Perhaps when the public can easily access a local greenspace map which shows which greenspace areas are included in the strategic housing land allocation area (ie targeted for housing), they might start getting on the backs of their local councillors.

About Miles King

UK conservation professional, writing about nature, politics, life. All views are my own and not my employers. I don't write on behalf of anybody else.
This entry was posted in biodiversity offsetting, greenspace, housing, Policy Exchange and tagged , , . Bookmark the permalink.

10 Responses to Mapping local greenspace: will it help protect these green lungs?

  1. Mike says:

    Any greenspace mapping must be combined with greater effort to rid us of this vindictive, destructive, anti-green government.

  2. Steve Hallam says:

    I’m interested in your reference to ‘high quality nature sites’. How could the wildlife quality of a site be defined / estimated / captured in a mapping exercise such this? Particularly if such a project involves data capture by ‘citizen scientists’ (such as me), as well as by proper scientists (such as you).

  3. Miles King says:

    thanks Steve. I was thinking of already known high quality nature sites like european sites, sites of special scientific interest and county wildlife sites. However, it could also be used for members of the public to report in sighting of things which could then be checked, verified and could be used to identify new high quality nature sites. Citizen science has traditionally involved sending in records (with voucher specimens) to recorders (eg in local record centres or learned societies) who will confirm your record. Social media means it is very easy now to take a photo on your phone, post it on twitter and in a few minutes or so someone will have identified your sighting, either to species, or genus, depending on how difficult the taxa are to identify. If you have to dissect out the genitalia of an insect to ID it then twitter cannot help! You can then pass that info on to your local record centre or conservtion NGO and post the sighting onto a wikimap. You can do this already with google earth but it’s not co-ordinated. Having a dedicated map for greenspace (and why not all interesting places, not just urban ones) would bring all the info together.

  4. Mark Fisher says:

    Getting into GIS, and at your age!

    Many Local authority areas mapped their open/greenspace on the basis of the typology that was proposed by the Urban Green Spaces Task Force, and given in PPG17 Planning Policy Guidance 17: Planning for open space, sport and recreation (see Annex: Definitions)

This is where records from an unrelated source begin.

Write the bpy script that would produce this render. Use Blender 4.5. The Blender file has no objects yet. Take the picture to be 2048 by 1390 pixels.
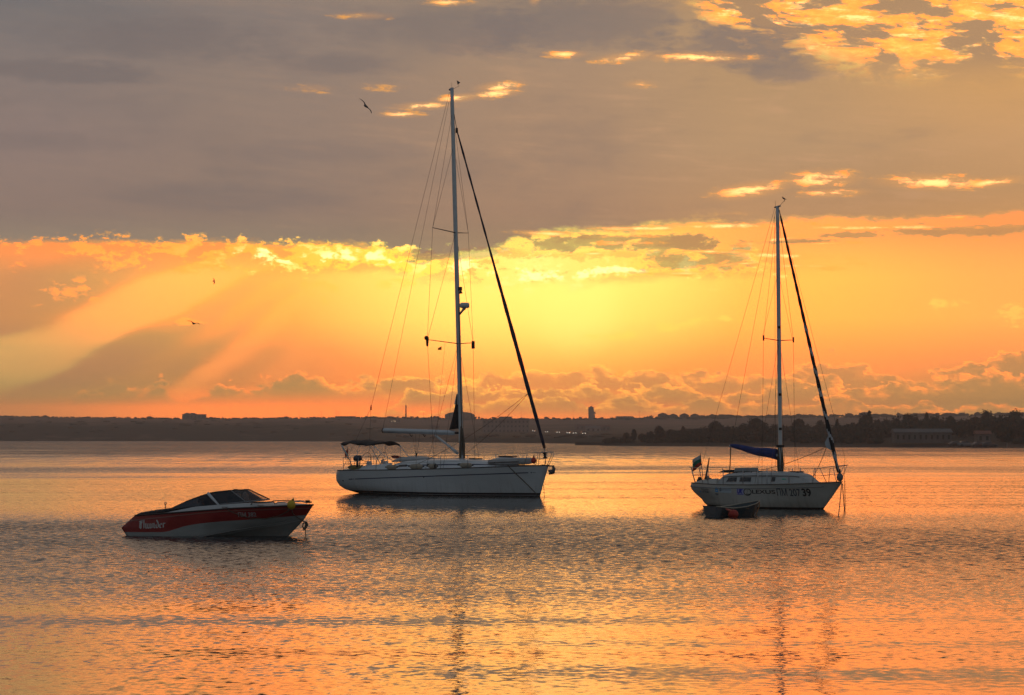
import bpy, bmesh, math, random
from mathutils import Vector, Matrix
import numpy as np
SC = bpy.context.scene
COL = SC.collection
R = math.radians
rnd = random.Random(7)

# ------------------------------------------------------------------ camera
CAM_H = 2.8
F = 4000.0 / 2048.0
cam_d = bpy.data.cameras.new("camera")
cam_d.lens = 36.0 * F
cam_d.sensor_width = 36.0
cam_d.clip_start = 0.1
cam_d.clip_end = 20000
cam = bpy.data.objects.new("camera", cam_d)
COL.objects.link(cam)
cam.location = (0, 0, CAM_H)
cam.rotation_euler = (R(90) + math.atan(178 / 4000.0), 0, 0)
SC.camera = cam

# ------------------------------------------------------------------ exposure
SC.view_settings.view_transform = 'Standard'
SC.view_settings.look = 'None'
SC.view_settings.exposure = 0.0
SC.view_settings.gamma = 1.0
SC.view_settings.use_curve_mapping = False
SC.cycles.use_denoising = True
SC.cycles.use_adaptive_sampling = True
SC.cycles.adaptive_threshold = 0.01
SC.cycles.adaptive_min_samples = 16
SC.cycles.sample_clamp_indirect = 6.0
SC.cycles.max_bounces = 8
SC.cycles.transparent_max_bounces = 8
SC.cycles.volume_bounces = 0

# ------------------------------------------------------------------ sky (World)
def lin(c):
    return tuple(((v / 255.0) / 12.92 if v / 255.0 <= 0.04045 else ((v / 255.0 + 0.055) / 1.055) ** 2.4) for v in c[:3])

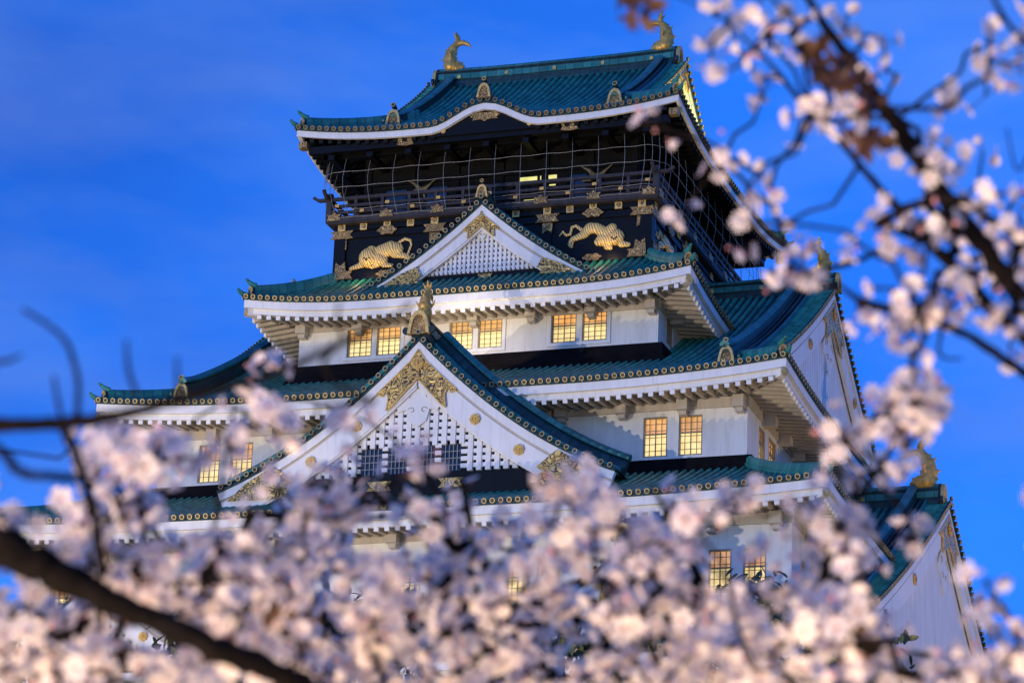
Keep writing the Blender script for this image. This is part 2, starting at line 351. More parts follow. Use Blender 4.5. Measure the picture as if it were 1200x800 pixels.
# ------------------------------------------------------------------ the castle
CASTLE = empty('castle_tower', (0, 0, 0))
tag(CASTLE, 'white multi-storey castle tower with teal copper roofs, gilded tigers and black lacquered top storey', 'castle')
def part(mb, name, mat, parent=None, smooth=False, label=None):
    o = mb.build(name, M[mat] if isinstance(mat, str) else [M[x] for x in mat], parent or CASTLE, smooth)
    if (parent or CASTLE) is CASTLE: o.location = (0, 0, Z0)
    if label: o['label'] = label
    if name in ('end_tiles', 'rafters'): o['kind'] = 'stuff'
    return o
st = MB()
def frustum(mb, hx0, hy0, z0, hx1, hy1, z1, n=6, p=1.6):
    secs = []
    for i in range(n + 1):
        t = i / n; k = 1 - (1 - t) ** p
        hx = hx0 + (hx1 - hx0) * k; hy = hy0 + (hy1 - hy0) * k; z = z0 + (z1 - z0) * t
        secs.append([(-hx, -hy, z), (hx, -hy, z), (hx, hy, z), (-hx, hy, z)])
    mb.loft(secs)
frustum(st, 26, 30, -26.5, 19.6, 22.6, -13.0)
part(st, 'stone_base', 'stone')
rp = MB(); frustum(rp, 62, 50, 0, 55, 43, Z0 - 26.4); ro = rp.build('stone_rampart', M['stone'])
tag(ro, 'sloping stone rampart carrying the castle tower', 'rampart')

SP = 0.36                                    # spacing of the tile rows

def surf(F, x, s):
    e = 0.02
    p = Vector(F(x, s)); tx = (Vector(F(x + e, s)) - Vector(F(x - e, s))).normalized()
    s0 = max(0, s - e); ts = (Vector(F(x, s + e)) - Vector(F(x, s0))).normalized()
    n = ts.cross(tx)
    if n.z < 0: n = -n
    return p, tx, ts, n.normalized()

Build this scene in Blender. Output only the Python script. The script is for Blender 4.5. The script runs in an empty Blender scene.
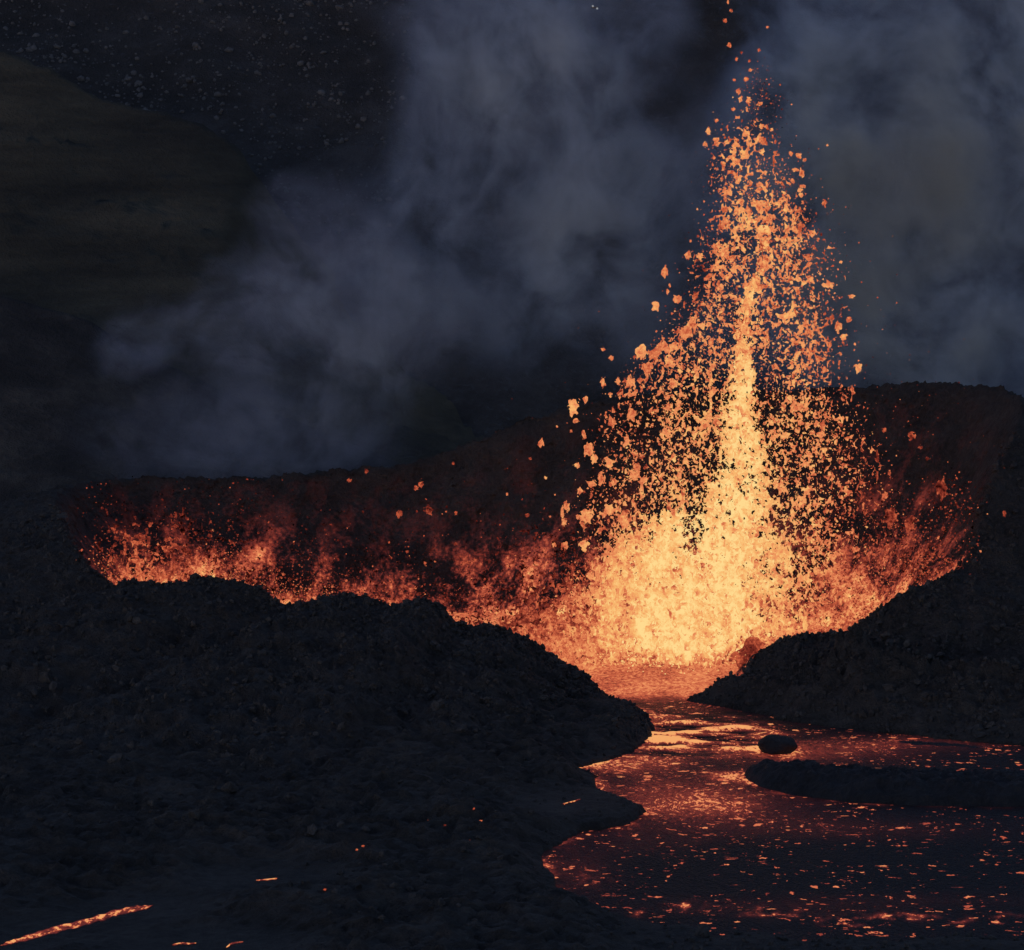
import bpy, math, random
import numpy as np

random.seed(7)
RNG = np.random.default_rng(11)
sc = bpy.context.scene
COL = sc.collection

# ------------------------------------------------------------------ camera
F = 3000.0                      # focal length in pixels of a 1024 wide frame
CAM_H = 50.0
PITCH = math.atan(302.0 / F)
cam_d = bpy.data.cameras.new("camera")
cam_d.sensor_width = 36.0
cam_d.lens = 36.0 * F / 1024.0
cam_d.clip_start = 1.0
cam_d.clip_end = 6000.0
cam = bpy.data.objects.new("camera", cam_d)
cam.location = (0, 0, CAM_H)
cam.rotation_euler = (math.pi / 2 - PITCH, 0, 0)
COL.objects.link(cam)
sc.camera = cam

# ------------------------------------------------------------------ dusk sky, faint overcast sun
SUN_EL, SUN_ROT = math.radians(11.0), math.radians(215.0)
world = bpy.data.worlds.new("World")
sc.world = world
world.use_nodes = True
wn = world.node_tree
bg = wn.nodes["Background"]
sky = wn.nodes.new("ShaderNodeTexSky")
sky.sky_type = 'NISHITA'
sky.sun_disc = False
sky.sun_elevation = SUN_EL
sky.sun_rotation = SUN_ROT
sky.air_density = 1.0
sky.dust_density = 0.2
sky.ozone_density = 3.4
tint = wn.nodes.new("ShaderNodeMix")            # faint violet of the dusk
tint.data_type = 'RGBA'
tint.blend_type = 'MULTIPLY'
tint.inputs[0].default_value = 1.0
tint.inputs[7].default_value = (1.30, 1.01, 1.04, 1)
wn.links.new(sky.outputs[0], tint.inputs[6])
wn.links.new(tint.outputs[2], bg.inputs[0])
bg.inputs[1].default_value = 0.15
sun_d = bpy.data.lights.new("sun", 'SUN')
sun_d.energy = 0.10
sun_d.angle = math.radians(25)
sun_d.color = (1.0, 0.92, 0.88)
sun = bpy.data.objects.new("sun", sun_d)
# sky's sun_rotation turns clockwise from +Y
sd = (math.sin(SUN_ROT) * math.cos(SUN_EL), math.cos(SUN_ROT) * math.cos(SUN_EL), math.sin(SUN_EL))
from mathutils import Vector
sun.rotation_euler = Vector(sd).to_track_quat('Z', 'Y').to_euler()
COL.objects.link(sun)

sc.view_settings.view_transform = 'Standard'
sc.view_settings.look = 'None'
sc.view_settings.gamma = 1.0
sc.view_settings.exposure = 0.0
sc.view_settings.use_curve_mapping = False
sc.render.engine = 'CYCLES'
cy = sc.cycles
cy.use_denoising = True
try:
    cy.denoiser = 'OPENIMAGEDENOISE'
except Exception:
    pass
cy.use_adaptive_sampling = True
cy.adaptive_threshold = 0.02
cy.max_bounces = 4
cy.diffuse_bounces = 2
cy.glossy_bounces = 2
cy.transmission_bounces = 2
cy.transparent_max_bounces = 8
cy.volume_bounces = 0
cy.volume_max_steps = 96
cy.caustics_reflective = False
cy.caustics_refractive = False

# ------------------------------------------------------------------ helpers
SP, CP = math.sin(PITCH), math.cos(PITCH)


def at(px, py, Y):
    """world point at depth Y for a place in the frame"""
    a, b = (px - 512.0) / F, (475.0 - py) / F
    dy, dz = CP + b * SP, -SP + b * CP
    t = Y / dy
    return np.array((a * t, Y, CAM_H + dz * t))


def on_plane(px, py, z=0.0):
    a, b = (px - 512.0) / F, (475.0 - py) / F
    dy, dz = CP + b * SP, -SP + b * CP
    t = (z - CAM_H) / dz
    return np.array((a * t, dy * t, z))


_perm = np.random.default_rng(3).permutation(256).astype(np.int64)
_perm = np.concatenate([_perm, _perm, _perm])
_g = np.random.default_rng(4).normal(size=(256, 3))
_g /= np.linalg.norm(_g, axis=1)[:, None]


def perlin(x, y, z):
    x, y, z = np.broadcast_arrays(np.asarray(x, float), np.asarray(y, float), np.asarray(z, float))
    xi, yi, zi = np.floor(x).astype(np.int64), np.floor(y).astype(np.int64), np.floor(z).astype(np.int64)
    xf, yf, zf = x - xi, y - yi, z - zi
    u, v, w = [t * t * t * (t * (t * 6 - 15) + 10) for t in (xf, yf, zf)]
    out = 0.0
    for dx in (0, 1):
        for dy in (0, 1):
            for dz in (0, 1):
                h = _perm[_perm[_perm[(xi + dx) & 255] + ((yi + dy) & 255)] + ((zi + dz) & 255)]
                g = _g[h]
                d = g[..., 0] * (xf - dx) + g[..., 1] * (yf - dy) + g[..., 2] * (zf - dz)
                out = out + d * (u if dx else 1 - u) * (v if dy else 1 - v) * (w if dz else 1 - w)
    return out * 1.6


def fbm(x, y, z, octv=4, gain=0.5, lac=2.03, ridged=False):
    s, a, tot = 0.0, 1.0, 0.0
    for k in range(octv):
        n = perlin(x * lac ** k + 17.3 * k, y * lac ** k - 9.1 * k, z * lac ** k + 4.7 * k)
        if ridged:
            n = 1.0 - 2.0 * np.abs(n)
        s = s + a * n
        tot += a
        a *= gain
    return s / tot


def sstep(a, b, x):
    t = np.clip((x - a) / (b - a), 0, 1)
    return t * t * (3 - 2 * t)


def mesh_np(name, verts, faces, mat, parent=None, attrs=None, smooth=True):
    """verts (n,3); faces (m,k) all of one size"""
    me = bpy.data.meshes.new(name)
    faces = np.asarray(faces, np.int32)
    n, k = faces.shape
    me.vertices.add(len(verts))
    me.vertices.foreach_set("co", np.asarray(verts, np.float32).ravel())
    me.loops.add(n * k)
    me.loops.foreach_set("vertex_index", faces.ravel())
    me.polygons.add(n)
    me.polygons.foreach_set("loop_start", np.arange(0, n * k, k, dtype=np.int32))
    me.polygons.foreach_set("loop_total", np.full(n, k, np.int32))
    me.polygons.foreach_set("use_smooth", np.full(n, smooth, bool))
    me.update(calc_edges=True)
    if attrs:
        for an, av in attrs.items():
            at_ = me.attributes.new(an, 'FLOAT', 'POINT')
            at_.data.foreach_set("value", np.asarray(av, np.float32))
    if mat is not None:
        me.materials.append(mat)
    ob = bpy.data.objects.new(name, me)
    COL.objects.link(ob)
    if parent is not None:
        ob.parent = parent
    return ob


def tag(o, label=None, cat=None, group=None, kind=None):
    if label: o["label"] = label
    if cat: o["category"] = cat
    if group: o["group"] = group
    if kind: o["kind"] = kind
    return o


def grid_faces(nu, nv, wrap=False):
    iu = np.arange(nu if wrap else nu - 1)
    jv = np.arange(nv - 1)
    I, J = np.meshgrid(iu, jv, indexing='ij')
    I2 = (I + 1) % nu
    return np.stack([I * nv + J, I2 * nv + J, I2 * nv + J + 1, I * nv + J + 1], -1).reshape(-1, 4)


def lin(r, g, b):
    f = lambda c: (c / 255 / 12.92) if c / 255 <= 0.04045 else ((c / 255 + 0.055) / 1.055) ** 2.4
    return (f(r), f(g), f(b), 1.0)


class NT:
    """tiny node-tree writer"""

    def __init__(self, name):
        self.mat = bpy.data.materials.new(name)
        self.mat.use_nodes = True
        self.t = self.mat.node_tree
        self.t.nodes.clear()
        self.out = self.t.nodes.new("ShaderNodeOutputMaterial")

    def n(self, typ, **kw):
        nd = self.t.nodes.new(typ)
        for k, v in kw.items():
            setattr(nd, k, v)
        return nd

    def put(self, sock, v):
        if isinstance(v, bpy.types.NodeSocket):
            self.t.links.new(v, sock)
        else:
            sock.default_value = v

    def math(self, op, a, b=0.0, c=None, clamp=False):
        nd = self.n("ShaderNodeMath", operation=op, use_clamp=clamp)
        self.put(nd.inputs[0], a)
        self.put(nd.inputs[1], b)
        if c is not None: self.put(nd.inputs[2], c)
        return nd.outputs[0]

    def vmath(self, op, a, b=(0, 0, 0), scale=None):
        nd = self.n("ShaderNodeVectorMath", operation=op)
        self.put(nd.inputs[0], a)
        if op != 'LENGTH': self.put(nd.inputs[1], b)
        if scale is not None: self.put(nd.inputs["Scale"], scale)
        return nd.outputs["Value"] if op in ('LENGTH', 'DOT_PRODUCT') else nd.outputs[0]

    def noise(self, vec, scale, detail=4, rough=0.5, dist=0.0):
        nd = self.n("ShaderNodeTexNoise")
        self.put(nd.inputs["Vector"], vec)
        nd.inputs["Scale"].default_value = scale
        nd.inputs["Detail"].default_value = detail
        nd.inputs["Roughness"].default_value = rough
        nd.inputs["Distortion"].default_value = dist
        return nd.outputs["Fac"], nd.outputs["Color"]

    def maprange(self, v, a, b, c=0.0, d=1.0, smooth=True):
        nd = self.n("ShaderNodeMapRange")
        nd.interpolation_type = 'SMOOTHSTEP' if smooth else 'LINEAR'
        self.put(nd.inputs[0], v)
        for i, x in zip((1, 2, 3, 4), (a, b, c, d)): self.put(nd.inputs[i], x)
        return nd.outputs[0]

    def ramp(self, v, stops):
        nd = self.n("ShaderNodeValToRGB")
        self.put(nd.inputs[0], v)
        e = nd.color_ramp.elements
        e[0].position, e[0].color = stops[0]
        e[1].position, e[1].color = stops[-1]
        for p, c in stops[1:-1]:
            x = e.new(p)
            x.color = c
        return nd.outputs[0]

    def attr(self, name, typ='GEOMETRY'):
        nd = self.n("ShaderNodeAttribute", attribute_name=name, attribute_type=typ)
        return nd.outputs["Fac"]

    def coord(self, which="Object"):
        return self.n("ShaderNodeTexCoord").outputs[which]

    def mapping(self, vec, scale=(1, 1, 1), rot=(0, 0, 0), loc=(0, 0, 0)):
        nd = self.n("ShaderNodeMapping")
        self.put(nd.inputs["Vector"], vec)
        nd.inputs["Scale"].default_value = scale
        nd.inputs["Rotation"].default_value = rot
        nd.inputs["Location"].default_value = loc
        return nd.outputs[0]

    def bump(self, h, strength=0.5, dist=0.3):
        nd = self.n("ShaderNodeBump")
        nd.inputs["Strength"].default_value = strength
        nd.inputs["Distance"].default_value = dist
        self.put(nd.inputs["Height"], h)
        return nd.outputs[0]

    def principled(self, color, rough=0.9, normal=None, spec=0.3, em=None, em_s=0.0):
        p = self.n("ShaderNodeBsdfPrincipled")
        self.put(p.inputs["Base Color"], color)
        self.put(p.inputs["Roughness"], rough)
        self.put(p.inputs["Specular IOR Level"], spec)
        if normal is not None: self.put(p.inputs["Normal"], normal)
        if em is not None:
            self.put(p.inputs["Emission Color"], em)
            self.put(p.inputs["Emission Strength"], em_s)
        self.t.links.new(p.outputs[0], self.out.inputs["Surface"])
        return p


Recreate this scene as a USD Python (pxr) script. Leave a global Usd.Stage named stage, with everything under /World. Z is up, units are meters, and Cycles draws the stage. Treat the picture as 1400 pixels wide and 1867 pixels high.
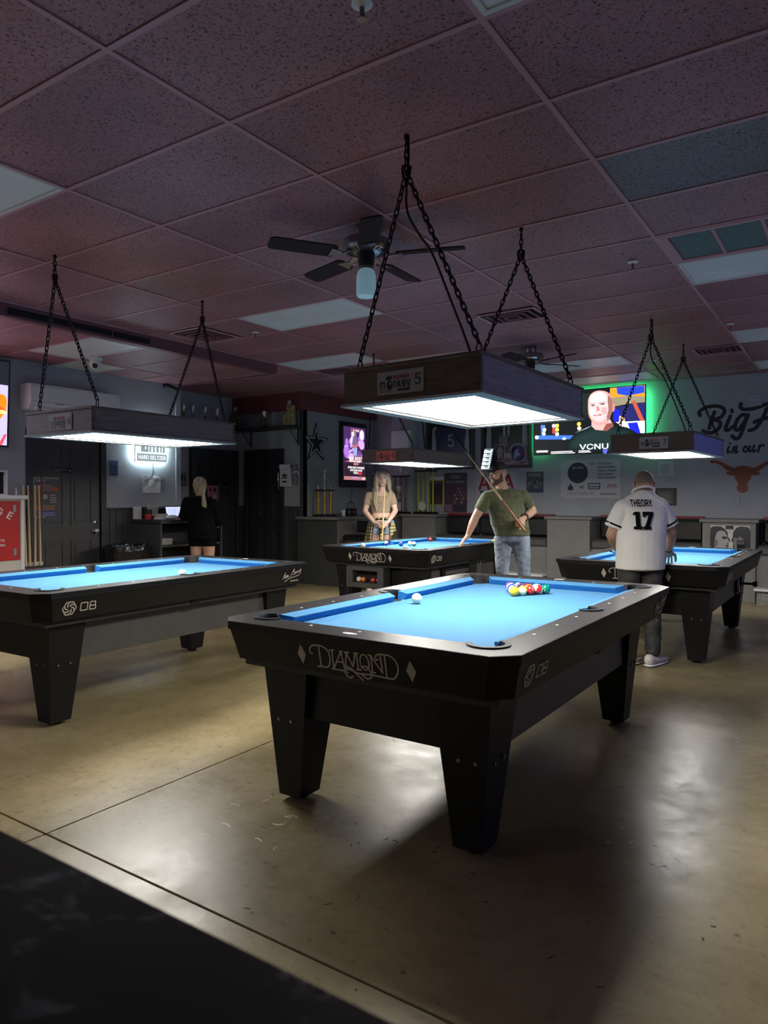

    Click to access ppg17.pdf

    and it was also given in the ill-fated consultation document for the proposed PPS:Planning for a Natural and Healthy Environment – see Annex A & B

    Click to access 1498981.pdf

    What about the Local Greenspace Designation? Admittedly, its trailing in the Localism Bill promised more than has been delivered in giving form to this “designation”, but it is a way for communities to identify areas for protection from development in Local Plans and Neighbourhood Plans.
    Get the green space you want: How the Government can help. Localism Act 2011https://www.gov.uk/government/uploads/system/uploads/attachment_data/file/5907/2203637.pdf
    Local green space designation
    http://planningguidance.planningportal.gov.uk/blog/guidance/open-space-sports-and-recreation-facilities-public-rights-of-way-and-local-green-space/local-green-space-designation/
    #77 in Promoting healthy communities, NPPF
    http://planningguidance.planningportal.gov.uk/blog/policy/achieving-sustainable-development/delivering-sustainable-development/8-promoting-healthy-communities/#paragraph_77

    • Miles King says:

      thanks Mark. Looks like PPG17 no longer exists, if you look on the new CLG planning practice guidance website. Where does this leave its typology? I was always deeply sceptical about LGS – I agree with Kate (below) it was a ruse to get rid of that pesky town green designation.

  5. I think you have something here. We concentrate too much on defined natures reserves of SSSIs ect. It seems that these tend to be defined as “protected sites” only after they have been threatened by some form of development, resulting in frustration for all parties concerned as the process progresses through the beaurocratic loopholes. Perhaps we could progress beyond the concept of citizen science and just have public involvement in identifying green spaces thorough the freely available mapping systems available. Then when these green spaces have been identified then the more professional approach can be followed. But we have to bear in mind that value of a green space is often subjective depending upon what you are expecting to see. There are still small areas in urban environments that have not yet been developed and if added together these grey sites could amount to an appreciably large land area. So perhaps let’s get as many people involved as possible without the tag of citizen science.
    I also agree to a point about “dog emptying”. We were walking in a country park last year, created from reclaimed coal tips in South Wales. The area is still young and developing in relation to biodiversity. However, the amount of dog …. was amazing. OK it wasn’t on the paths! but a number of fools seem to think it acceptable to bag it! then hang the bag on fences or branches. Damn it made my blood boil with the laziness!

    • Miles King says:

      Thanks Paul. This Govt does seem keen to play the localism card (at least when it suits their purposes) and this may be one way for local communities to highlight the places they value, for whatever reason. It could feed into local plans through the right to identify assets of community value. Also – people showing how much they value places already in public ownership is a great way to bring pressure to bear on local politicians thinking about selling them off.

      I will return to the dog emptying issue in another blog.

  6. Mark mentions Local Green Space which was promoted by government as compensation for making it almost impossible to register new village greens, but how does it work? Who has examples of LGS which has actually be designated and how was it done? The Open Spaces Society would like to produce a good-practice guide to encourage people to make use of this opportunity in neighbourhood and local plans.

  7. Miles King says:

    Thanks Kate. I would add in a question about how many communities have gone down the route of identifying assets of community value in their areas, for the purpose of protecting open space or other greenspace.